Reproduce exactly, with no pictures, each line from the opening of the material down through the line containing "random.seed(7)".

## Begin

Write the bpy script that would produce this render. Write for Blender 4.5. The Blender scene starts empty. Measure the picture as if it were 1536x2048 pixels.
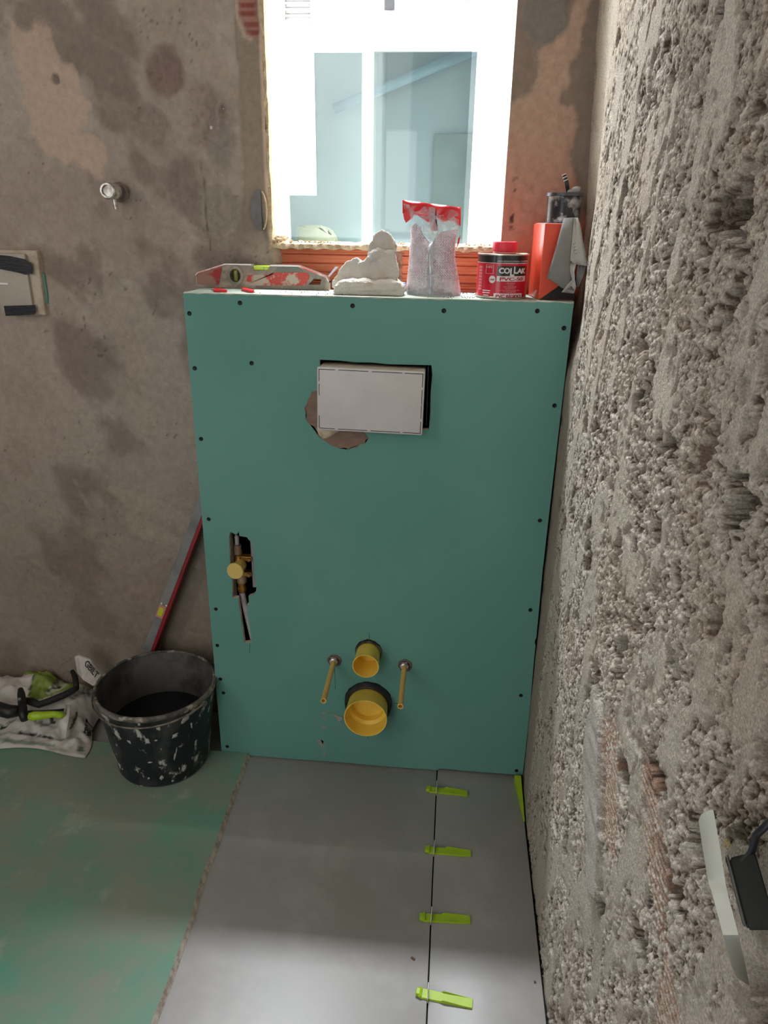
import bpy, bmesh, math, random
import numpy as np
from mathutils import Vector, Matrix
from math import sin, cos, pi, radians

S = bpy.context.scene
COL = S.collection
random.seed(7)

# ------------------------------------------------------------------ camera, light, exposure
CP = np.array([0.5667, -1.5284, 1.3336])
YAW, PITCH, ROLL, FPX = -0.0909, -0.3782, 0.0158, 1454.3
_f = np.array([sin(YAW)*cos(PITCH), cos(YAW)*cos(PITCH), sin(PITCH)])
_r = np.array([cos(YAW), -sin(YAW), 0.0]); _u = np.cross(_r, _f)
_r, _u = cos(ROLL)*_r + sin(ROLL)*_u, -sin(ROLL)*_r + cos(ROLL)*_u
cam_d = bpy.data.cameras.new('camera'); cam = bpy.data.objects.new('camera', cam_d); COL.objects.link(cam)
cam_d.sensor_fit = 'VERTICAL'; cam_d.sensor_height = 24.0; cam_d.lens = FPX/2048*24.0
cam_d.clip_start = 0.02
M4 = Matrix.Identity(4)
for i in range(3):
    M4[i][0], M4[i][1], M4[i][2], M4[i][3] = _r[i], _u[i], -_f[i], CP[i]
cam.matrix_world = M4
S.camera = cam

W = bpy.data.worlds.new('sky'); S.world = W; W.use_nodes = True
W.node_tree.nodes['Background'].inputs[0].default_value = (0.95, 0.98, 1.0, 1)
W.node_tree.nodes['Background'].inputs[1].default_value = 2.0

def area(name, loc, target, sx, sy, power, color):
    d = bpy.data.lights.new(name, 'AREA'); d.shape = 'RECTANGLE'; d.size = sx; d.size_y = sy
    d.energy = power; d.color = color
    o = bpy.data.objects.new(name, d); COL.objects.link(o); o.location = loc
    v = Vector(target) - Vector(loc); o.rotation_euler = v.to_track_quat('-Z', 'Y').to_euler()
    return o
area('shaft_daylight', (-0.15, 1.395, 4.33), (-0.15, 1.34, 0), 2.2, 0.19, 350, (0.90, 0.95, 1.0))
area('shaft_bounce_daylight', (-0.15, 0.46, 4.0), (-0.25, 1.5, 2.1), 2.0, 0.30, 520, (0.97, 0.98, 1.0))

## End

Solved exercise:
Write the bpy script that would produce this render. Write for Blender 4.5. The Blender scene starts empty. Measure the picture as if it were 1536x2048 pixels.
import bpy, bmesh, math, random
import numpy as np
from mathutils import Vector, Matrix
from math import sin, cos, pi, radians

S = bpy.context.scene
COL = S.collection
random.seed(7)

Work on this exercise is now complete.